Rwanda seeking private sector role to raise energy production

“Generating electricity from burning oil is expensive and inadequate. It represents more than 40% of all spending for energy production. It is the reason the country needs to turn to alternative sources,” said the PM.

The Prime Minister made the remarks while launching a two-day Rwanda Energy in Kigali, which took place February 29-March 01, 2012. The Forum was organised by the Government of Rwanda through the Rwanda Development Board (RDB), Energy, Water and Sanitation Authority (EWASA) and the World Bank. The Forum attracted over 250 participants and over 90 global energy companies.

 

The Premier told the Forum that the private sector is always willing to engage as long as there are clear terms, a policy environment and a climate favourable to investment. He promised government support – pointing to the already set up transmission lines, and that the state will facilitate access to energy projects. The PM also urged any potential investors to tour existing infrastructure.

“Rwanda has made it a priority to become a knowledge-based society. Rwanda wants to be a window into East Africa with a total population of 140 million. It would like to create sufficient energy infrastructure.”

He added: “Rwanda made significant improvements to enhance the partnership with investors. Rwanda has also embarked on regional integration and providing modern services to render the energy sector powerful and modern.”

For his part, the Minister of Infrastructure, Albert Nsengiyumva, said Rwanda needs energy, health and education for local communities. “This forum will promote exchanges of experience to develop and achieve ambitious goals aimed at achieving growth through energy,” he said. 

The Minister noted that the Kivuwatt Project has invested significant efforts in conducting studies for efficient production energy from methane gas. “The Government fostering dialogue and partnerships,” he said.

The World Bank Country Director, John Zutt, said no country in the world has reached the middle income without sufficient availability of energy.

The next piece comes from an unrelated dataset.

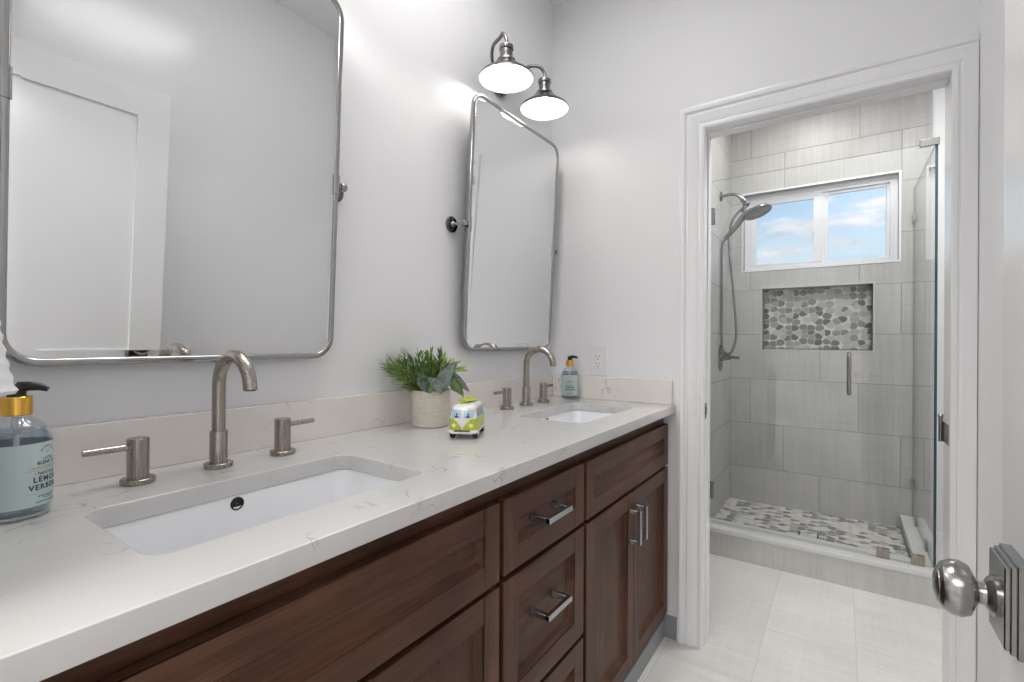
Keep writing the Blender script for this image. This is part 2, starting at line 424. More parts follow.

He noted that in each sub-Saharan country, there is a huge energy deficit. Zutt said that the largest World Bank loan so far is that granted to South Africa to strengthen its energy sector, totalling U.S. $ 3.5 billion.

For the World Bank, energy creates opportunities for growth. With energy, it has been possible to 100% of households in many countries to create their own businesses and jobs, and even eases children’s study in the evening. Living standards have improved as the majority are able to escape poverty.

The World Bank has provided funding to support development projects under the supervision of the Rwanda Development Board (RDB). The Bank is also engaged with the private sector in energy development, through its private sector support arm, the International Finance Corporation (IFC).

“We are working with the Government to create a more conducive investment environment,” said Zutt at the conference. “The key is that the institutions work in a reliable, attractive – with energy accessible and at a low cost. That is what interests investors.”  

The World Bank locates the obstacles and seeks to provide energy irrespective of the challenges. For 2010, only 20 energy-related contracts were signed in Sub-Saharan Africa. As of this year, 12 contracts were also concluded, which the Bank says, demonstrates good progress. Through IFC and MIGA support, Kenya’s geothermal energy projects which will provide 250MW have been approved.

Kenya also has different other projects supported by partners such as JICA, GTZ, SIDA, the European Investment Bank for production of another 350 MGW. It should be noted that many other initiatives are underway, including the production of up to 1000 MW of energy.

“Rwanda can engage in the same way as Kenya,” said Zutt, adding: “This Forum will provide the necessary benchmarks which will create a favourable environment for investment in Rwanda.”

Earlier on, RDB Chief Operating Officer, Ms Clare Akamanzi, told participants that the Forum was an opportunity to showcase investment opportunities in Rwanda.

“The International Monetary Fund (IMF) data shows that Rwanda is experiencing 8.5% growth annually,” she said. However, energy remains a major constraint. Despite the situation, Rwanda remains one of the top growth countries, and a top reformer as well. The World Bank Doing Business assessments show that Rwanda remains unrivalled as a conducive place for business. The COO pointed out that Rwanda has created a One Stop Centre in the same building to issue licenses to those who want to start business.

“In 24 hours, this authorization is obtained after payment of only U.S. $ 25. And each year, the Government introduces new reforms to ease business,” she said.